The Nduga and Amungme are highland peoples who live by shifting cultivation and hunting; they also keep pigs which are eaten only on special occasions. Because their vegetable gardens and hunting grounds are often far from their homes, they have no way to feed themselves when confined to their villages. Soldiers have now killed or stolen many of their pigs.
This appalling situation is made worse by the lack of meaningful land rights in Indonesia. Although international law confirms that tribal peoples have the right to own their land and resources, Indonesia does not recognise this right. It does, however, recognise tribal rights under 'adat', the ancient and complex system of community rights common throughout South East Asia, but only as long as this does not clash with the supposed 'national interest' – in other words, as long as the land is not needed by any multinational or military-run company. If it is, then the fact that the Indigenous inhabitants have been living there for 40,000 years counts for nothing. In Indonesia all forests and the natural resources within them are controlled by the state. The 31 million forest-dwelling tribal people in Indonesia, and the almost one million Papuans, have no control over their land at all. In practice, the management of forests is mostly in the hands of private mining or logging companies, which have the power to ban tribal people from entering their own land.

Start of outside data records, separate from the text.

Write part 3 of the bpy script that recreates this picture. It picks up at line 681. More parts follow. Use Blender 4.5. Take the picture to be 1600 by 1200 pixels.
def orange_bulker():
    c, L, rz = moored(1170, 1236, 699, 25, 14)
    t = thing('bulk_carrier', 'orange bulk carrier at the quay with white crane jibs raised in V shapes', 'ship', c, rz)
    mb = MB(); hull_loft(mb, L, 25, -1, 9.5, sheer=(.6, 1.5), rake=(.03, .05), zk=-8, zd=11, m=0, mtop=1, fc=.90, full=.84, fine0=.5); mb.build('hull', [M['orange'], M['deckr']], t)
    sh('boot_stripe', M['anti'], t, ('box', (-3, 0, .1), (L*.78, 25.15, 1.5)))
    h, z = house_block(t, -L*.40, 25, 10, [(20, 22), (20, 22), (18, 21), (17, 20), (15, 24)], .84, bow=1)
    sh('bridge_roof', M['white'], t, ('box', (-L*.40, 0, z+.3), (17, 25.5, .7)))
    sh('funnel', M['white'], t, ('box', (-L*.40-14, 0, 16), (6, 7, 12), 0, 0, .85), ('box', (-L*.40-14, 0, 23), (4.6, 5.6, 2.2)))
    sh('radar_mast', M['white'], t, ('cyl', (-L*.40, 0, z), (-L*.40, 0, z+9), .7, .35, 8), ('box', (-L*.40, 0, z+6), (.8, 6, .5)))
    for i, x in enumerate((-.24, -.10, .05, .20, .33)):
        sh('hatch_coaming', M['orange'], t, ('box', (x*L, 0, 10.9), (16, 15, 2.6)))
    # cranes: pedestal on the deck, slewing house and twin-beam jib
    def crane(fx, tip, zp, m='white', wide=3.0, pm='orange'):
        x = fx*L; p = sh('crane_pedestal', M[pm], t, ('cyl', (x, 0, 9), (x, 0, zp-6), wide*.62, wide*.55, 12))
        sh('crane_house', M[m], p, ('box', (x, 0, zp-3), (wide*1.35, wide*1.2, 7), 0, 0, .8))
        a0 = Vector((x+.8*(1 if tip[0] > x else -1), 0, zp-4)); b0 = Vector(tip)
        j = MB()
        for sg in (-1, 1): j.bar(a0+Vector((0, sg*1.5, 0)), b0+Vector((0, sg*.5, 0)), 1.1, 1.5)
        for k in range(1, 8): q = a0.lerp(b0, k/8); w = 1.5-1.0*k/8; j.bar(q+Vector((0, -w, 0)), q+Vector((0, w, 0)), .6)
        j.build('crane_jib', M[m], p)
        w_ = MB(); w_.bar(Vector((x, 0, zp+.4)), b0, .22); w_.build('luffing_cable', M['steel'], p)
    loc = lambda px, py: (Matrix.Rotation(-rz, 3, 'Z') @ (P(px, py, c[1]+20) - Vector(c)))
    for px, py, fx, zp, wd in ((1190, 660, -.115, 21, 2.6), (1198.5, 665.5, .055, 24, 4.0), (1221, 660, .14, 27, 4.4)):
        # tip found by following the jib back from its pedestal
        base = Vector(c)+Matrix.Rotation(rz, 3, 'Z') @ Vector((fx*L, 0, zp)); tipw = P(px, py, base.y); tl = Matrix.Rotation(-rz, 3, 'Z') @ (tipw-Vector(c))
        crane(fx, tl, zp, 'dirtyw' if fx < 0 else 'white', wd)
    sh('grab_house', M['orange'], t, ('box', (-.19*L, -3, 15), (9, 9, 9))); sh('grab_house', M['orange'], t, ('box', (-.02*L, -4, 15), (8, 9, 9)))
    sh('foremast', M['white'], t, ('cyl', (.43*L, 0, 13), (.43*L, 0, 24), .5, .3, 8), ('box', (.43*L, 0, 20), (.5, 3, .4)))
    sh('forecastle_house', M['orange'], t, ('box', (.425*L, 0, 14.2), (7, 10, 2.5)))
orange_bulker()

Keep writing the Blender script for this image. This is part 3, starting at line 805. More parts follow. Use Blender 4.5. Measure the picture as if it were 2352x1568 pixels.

The new government of Indonesia is continuing ex-President Suharto's vigorous exploitation of Papua's natural resources, ignoring the fact that, under international law, these are the property of tribal peoples. The army is being used to crush all opposition. Until the military forces are restrained and tribal peoples' land rights are recognised, the people of Papua will continue to lose their lands and lives in the name of the 'national interest'.